> _Work to be completed_
Identify the lines that contain the string "this" and report only how many there are.

--- BEGIN Rows ---

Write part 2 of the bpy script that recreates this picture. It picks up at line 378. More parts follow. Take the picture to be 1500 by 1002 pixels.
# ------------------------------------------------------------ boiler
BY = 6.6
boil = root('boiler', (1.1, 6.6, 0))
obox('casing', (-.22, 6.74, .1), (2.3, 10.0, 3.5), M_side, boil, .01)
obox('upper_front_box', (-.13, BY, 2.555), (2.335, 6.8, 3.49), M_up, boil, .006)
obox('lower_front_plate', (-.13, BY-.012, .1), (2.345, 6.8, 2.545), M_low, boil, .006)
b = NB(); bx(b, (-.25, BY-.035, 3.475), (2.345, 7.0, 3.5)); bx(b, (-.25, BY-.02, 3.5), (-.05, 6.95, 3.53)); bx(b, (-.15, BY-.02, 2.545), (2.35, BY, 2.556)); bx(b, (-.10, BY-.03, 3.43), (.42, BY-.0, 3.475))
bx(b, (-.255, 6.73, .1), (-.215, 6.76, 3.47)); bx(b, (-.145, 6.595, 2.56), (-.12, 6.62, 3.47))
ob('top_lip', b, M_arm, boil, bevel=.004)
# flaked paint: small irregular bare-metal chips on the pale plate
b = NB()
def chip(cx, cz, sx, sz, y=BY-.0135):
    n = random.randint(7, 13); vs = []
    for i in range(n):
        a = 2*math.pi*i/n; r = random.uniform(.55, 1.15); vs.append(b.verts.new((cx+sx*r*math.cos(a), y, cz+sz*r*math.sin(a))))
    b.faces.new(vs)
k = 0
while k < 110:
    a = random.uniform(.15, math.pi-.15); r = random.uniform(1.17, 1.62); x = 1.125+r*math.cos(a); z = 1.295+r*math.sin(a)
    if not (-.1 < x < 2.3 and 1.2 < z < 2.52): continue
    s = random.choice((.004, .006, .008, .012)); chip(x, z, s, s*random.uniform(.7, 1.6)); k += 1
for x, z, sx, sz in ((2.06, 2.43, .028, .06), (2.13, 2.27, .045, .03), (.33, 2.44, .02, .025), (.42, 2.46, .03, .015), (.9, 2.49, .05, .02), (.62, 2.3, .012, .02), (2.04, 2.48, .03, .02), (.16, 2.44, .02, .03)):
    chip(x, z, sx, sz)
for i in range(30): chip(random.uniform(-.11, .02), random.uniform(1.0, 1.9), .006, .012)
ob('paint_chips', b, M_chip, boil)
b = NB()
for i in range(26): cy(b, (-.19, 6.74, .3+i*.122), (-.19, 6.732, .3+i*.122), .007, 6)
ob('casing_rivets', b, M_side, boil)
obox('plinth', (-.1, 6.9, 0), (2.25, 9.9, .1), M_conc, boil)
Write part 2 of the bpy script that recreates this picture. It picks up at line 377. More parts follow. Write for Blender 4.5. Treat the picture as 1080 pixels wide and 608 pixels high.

--- END Rows ---

> _Written answer_
2